Cleanliness. I know a different person has slept in the same hotel bed every night for as long as the hotel has existed, but it always feels like the cleanest place in the world, because some poor, hunched-over person spends an awkward hour cleaning it while you pretend to watch golf or read the local attractions map. And I know, I know, hotel bedspreads are filthy, they find all kinds of bodily fluids on them with that gross camera on Dateline, but it just feels clean. That's all I really need in an environment anyway. Give me a pine or bleach smell and I'll take off my clothes and roll around, even if there's a corpse under the bed (isn't that the premise of those new Febreze commercials?).
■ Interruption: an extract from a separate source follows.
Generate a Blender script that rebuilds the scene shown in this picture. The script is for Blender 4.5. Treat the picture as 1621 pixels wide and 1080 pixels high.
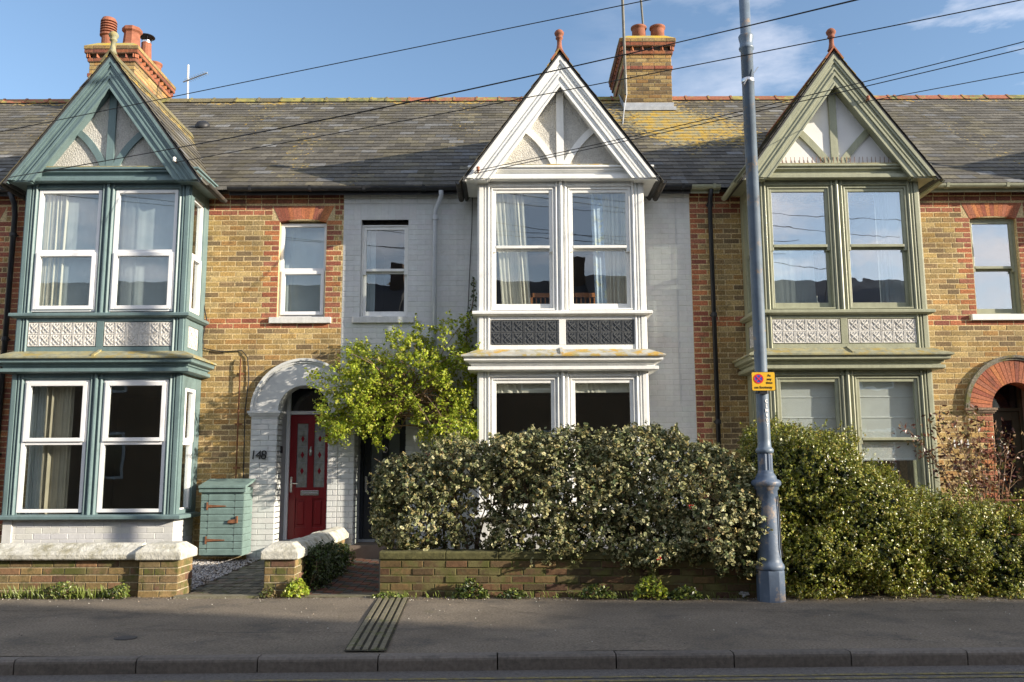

Food in your bed. This is tricky, because while snack food on a bed is acceptable to me, something about eating an entree on a bed gives me pause. Until I consider it further. Room service, or ordering food to the room was something my parents would never allow (not that we stayed in places with room service, mind you, but anyway), and so I've never really developed a taste for it. But there's always that pizza that you order when you're drunk on coolers after a wedding. You plan to eat it at the dumb little table off of little paper towel "plates", but eventually, you're sprawled in bed with crusts on your stomach and you can't tell me that's not a little piece of Heaven.

But I guess what makes every hotel room truly special is whomever you're sharing it with (even if they make you stay in the car while they check in because it's cheaper if they think you're just one guest). Whether it's family, drunk friends, ambitious actors, or your Doctor, spending quality with loved ones is what really makes a hotel feel like home, and makes home feel, like, awesome.